Department of Computer Science and Technology

Obituaries

Richard Gibbens

Richard Gibbens
Reader in Network Modelling

Richard J. Gibbens passed away on 12 August 2018 after a short illness, aged 56. He was Reader in Network Modelling in the Computer Laboratory of the University of Cambridge, and was due to become the Professor of Network Modelling in October 2018. He was Program co-Chair and co-edited the Proceedings of the IFIP Performance 2013 Conference, and a member of the TPC for Performance 2018.

Richard came to Cambridge as a mathematics undergraduate in 1980 and received his PhD in 1988. His doctoral thesis, on Dynamic Alternative Routing (DAR), was based on work performed with David Songhurst and Peter Key at British Telecom's Laboratories at Martlesham and with Frank Kelly in Cambridge. DAR provided a call-routing procedure in telephone networks for choosing alternative call paths when the primary path between a source and destination was blocked; the work was presented at the 12th International Teletraffic Congress (ITC) in Turin in 1988. Key to the success of DAR was the ability to determine the alternative paths online and in real time with limited information. DAR’s success led to implementation in the British Telecom network and Richard’s work attracted international attention.

There followed a postdoctoral year at Bell Labs, in the Mathematics of Networks and Systems Research Department led by Debasis Mitra, when his interests included state-dependent routing, a topic of importance to AT&T’s network at that time.  Richard made lifelong friends during his stay, and it left him with a lasting love for the United States. His period at Bell Labs was a formative influence on Richard’s work, an example being his later important paper with Phil Hunt on effective bandwidths on the multi-type uniform arrival and service channel. European collaborations were also valued by Richard, and he was an active contributor to several EU sponsored programmes. Richard was a pioneer of work on measurement-based distributed admission control for packet networks and incentive mechanisms within and between congested networks.  
In 1993 Richard was awarded a prestigious Royal Society University Research Fellowship. Richard was an early example of what we would now call a data scientist.  In the Statistical Laboratory in Cambridge during the 1990s he was a tireless early advocate of first S-plus and then the R programming language for data analysis in research and teaching. It was natural when the Alan Turing Institute, with its focus on data science and artificial intelligence, was founded in 2015 that Richard should be one of its first Turing Fellows.

Richard Gibbens

Richard became a University Lecturer in the Computer Laboratory and a Fellow of Gonville and Caius College, Cambridge, in 2001.  His research interests extended from communication networks to road transport networks and energy networks. He developed algorithms to predict journey times on road networks from a fusing of historic and real-time data, and for the optimal control of large-scale electricity storage.  Most recently he was, with Don Towsley, working on an International Technology Alliance between the US Army Research Laboratory and the UK Ministry of Defence on distributed analytics and information science, and an Alan Turing Institute project on modelling the effects on distribution grids of the recharging of electric vehicles. Richard published over 70 papers and held six patents.

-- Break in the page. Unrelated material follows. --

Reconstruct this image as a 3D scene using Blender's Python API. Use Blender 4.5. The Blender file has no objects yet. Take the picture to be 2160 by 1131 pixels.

Richard collaborated widely with researchers around the world, and it has been striking to see the international reaction to his passing. He was a gentle and kind soul, modest and unassuming; the best of friends for many of us; generous and hospitable, delighted to share an ingenious new way of doing something.  He had, as some of his American friends in particular have noted, a wonderfully dry sense of humour.   

Richard’s loss is felt deeply by all who knew him, but especially by his wife Helen and their two teenage children.  He was a wonderful husband and father, much loved by his family, and found great enjoyment in spending time with them.   It is of some consolation for them to know that Richard was so well-respected and esteemed by fellow researchers around the world. He made many influential scientific contributions but will also be fondly remembered for his exceptional kindness and gentle demeanour.